Con Sara non si poteva vivere, tanto era il suo disordine. Con Sara non si potevano fare progetti. Sara tradiva il marito, non sapeva cucinare l’arrosto, lasciava a digiuno gli amici invitati a cena. Sara non è esattamente un ideale di donna. Sara è il rifiuto dell’ideale, della norma,di qualsiasi ideale o norma si tratti. Sara è l’antitesi di Penelope. Penelope che vive nella reggia lasciata vuota dal marito, nella sua attesa, perfetta padrona di casa, sorda alla corte dei vari pretendenti, devota nuora che tesse la tela del sudario di Laerte. Sara non aspetta, vive ora. Sara non vuole prendersi cura di nessuno, ama i gatti, liberi e indipendenti. Sara si è fatta tutti i proci (pretendenti). Sara non tesse né disfa alcuna tela.
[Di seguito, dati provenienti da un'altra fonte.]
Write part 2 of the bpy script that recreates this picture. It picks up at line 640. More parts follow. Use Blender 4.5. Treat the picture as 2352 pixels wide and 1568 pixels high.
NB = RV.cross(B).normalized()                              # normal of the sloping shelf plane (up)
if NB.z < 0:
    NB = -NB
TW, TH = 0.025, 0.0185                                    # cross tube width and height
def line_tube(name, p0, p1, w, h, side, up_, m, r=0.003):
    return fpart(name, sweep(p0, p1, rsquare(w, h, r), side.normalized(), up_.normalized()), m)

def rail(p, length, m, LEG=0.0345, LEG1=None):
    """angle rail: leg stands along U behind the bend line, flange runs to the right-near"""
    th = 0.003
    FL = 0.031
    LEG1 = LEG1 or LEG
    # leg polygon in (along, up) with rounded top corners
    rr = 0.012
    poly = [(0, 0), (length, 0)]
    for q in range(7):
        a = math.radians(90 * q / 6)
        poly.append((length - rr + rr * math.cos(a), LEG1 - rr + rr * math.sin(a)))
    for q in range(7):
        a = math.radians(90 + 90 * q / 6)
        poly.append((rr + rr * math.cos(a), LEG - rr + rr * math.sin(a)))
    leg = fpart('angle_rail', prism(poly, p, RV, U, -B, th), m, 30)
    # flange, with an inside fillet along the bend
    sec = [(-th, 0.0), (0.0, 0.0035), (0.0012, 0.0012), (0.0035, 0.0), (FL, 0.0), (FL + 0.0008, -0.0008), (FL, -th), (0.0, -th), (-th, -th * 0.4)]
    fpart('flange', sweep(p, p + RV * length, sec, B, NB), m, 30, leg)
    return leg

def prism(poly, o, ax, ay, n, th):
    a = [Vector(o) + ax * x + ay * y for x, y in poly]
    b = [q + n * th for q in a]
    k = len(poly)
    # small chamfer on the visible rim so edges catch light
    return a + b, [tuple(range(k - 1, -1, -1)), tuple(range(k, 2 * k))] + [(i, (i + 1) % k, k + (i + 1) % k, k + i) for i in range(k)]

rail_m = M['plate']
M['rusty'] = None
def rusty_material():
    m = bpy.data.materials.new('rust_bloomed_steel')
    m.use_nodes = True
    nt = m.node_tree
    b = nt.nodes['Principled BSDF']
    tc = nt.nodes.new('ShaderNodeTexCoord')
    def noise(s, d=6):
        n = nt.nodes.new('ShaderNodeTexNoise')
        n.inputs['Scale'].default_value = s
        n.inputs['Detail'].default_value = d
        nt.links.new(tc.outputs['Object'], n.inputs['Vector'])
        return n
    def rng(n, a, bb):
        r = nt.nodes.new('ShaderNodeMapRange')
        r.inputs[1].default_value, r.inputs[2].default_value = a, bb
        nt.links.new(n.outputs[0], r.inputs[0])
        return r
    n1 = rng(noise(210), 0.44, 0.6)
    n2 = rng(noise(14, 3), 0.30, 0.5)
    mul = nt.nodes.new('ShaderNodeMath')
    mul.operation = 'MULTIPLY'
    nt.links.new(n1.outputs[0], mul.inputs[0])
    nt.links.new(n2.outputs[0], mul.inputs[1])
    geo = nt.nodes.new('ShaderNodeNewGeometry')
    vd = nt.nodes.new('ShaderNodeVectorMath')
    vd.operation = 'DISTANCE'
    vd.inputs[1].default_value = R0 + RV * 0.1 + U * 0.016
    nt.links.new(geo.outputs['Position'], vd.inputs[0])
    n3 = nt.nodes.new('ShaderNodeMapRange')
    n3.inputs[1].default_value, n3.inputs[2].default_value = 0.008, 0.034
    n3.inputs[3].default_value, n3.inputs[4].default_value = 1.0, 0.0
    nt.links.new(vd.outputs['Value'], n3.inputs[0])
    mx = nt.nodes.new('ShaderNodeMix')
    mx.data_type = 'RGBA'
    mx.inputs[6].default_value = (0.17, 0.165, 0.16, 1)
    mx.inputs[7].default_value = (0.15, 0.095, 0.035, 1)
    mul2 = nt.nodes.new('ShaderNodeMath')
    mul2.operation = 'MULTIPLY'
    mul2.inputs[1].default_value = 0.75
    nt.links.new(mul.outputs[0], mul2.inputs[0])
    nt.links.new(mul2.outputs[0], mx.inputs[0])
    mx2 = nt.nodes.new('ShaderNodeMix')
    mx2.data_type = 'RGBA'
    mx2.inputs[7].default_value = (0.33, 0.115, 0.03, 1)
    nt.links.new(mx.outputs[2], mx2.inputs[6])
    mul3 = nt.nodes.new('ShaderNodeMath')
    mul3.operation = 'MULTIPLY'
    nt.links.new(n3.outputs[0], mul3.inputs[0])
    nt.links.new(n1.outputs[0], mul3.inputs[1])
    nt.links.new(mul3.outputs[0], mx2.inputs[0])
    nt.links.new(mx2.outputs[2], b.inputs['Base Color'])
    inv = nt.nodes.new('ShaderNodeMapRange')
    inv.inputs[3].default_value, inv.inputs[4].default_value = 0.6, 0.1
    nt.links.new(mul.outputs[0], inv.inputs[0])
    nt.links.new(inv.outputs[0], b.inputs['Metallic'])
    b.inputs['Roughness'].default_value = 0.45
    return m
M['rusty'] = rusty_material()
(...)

Nel frattempo però il tempo passa e le sue amiche, donne di successo, hanno ricostruito l’immagine della donna perfetta. E’ il vestito che le amiche hanno amorevolmente cucito per Sara, che docilmente lo ha indossato, ma le stava male fin dall’inizio, non lo sapeva portare, la faceva essere goffa e impacciata. Lei ha tentato di adattarvisi, lo ha fatto fino a che l’elasticità del suo corpo glielo ha concesso, ma poi il suo corpo si è trasformato, e il il vestito le è stato sempre più stretto, fino a soffocarla.

Louise J.Kaplan, psicoanalista e psicoterapeuta a New York, autrice di volumi e articoli sullo sviluppo dei bambini, degli adolescenti e degli adulti, nel suo saggioPerversioni femminili. Le tentazioni di Emma Bovary, Raffaello Cortina editore, Milano, 2001, sostiene che la perversione è un meccanismo che permette di sopravvivere a quella perdita originaria che la nostra cultura infligge a ogni essere sessuato nel momento in cui lo piega alla schiavitù dei ruoli sessuali e di genere. Le perversioni femminili più frequenti sono cleptomania, anoressia, piccole mutilazioni, sottomissione estrema, sono cioé, a differenza di quelle maschili, forme di autopunizione. Sara, con l’aiuto delle amiche, si è autopunita per il suo desiderio di libertà.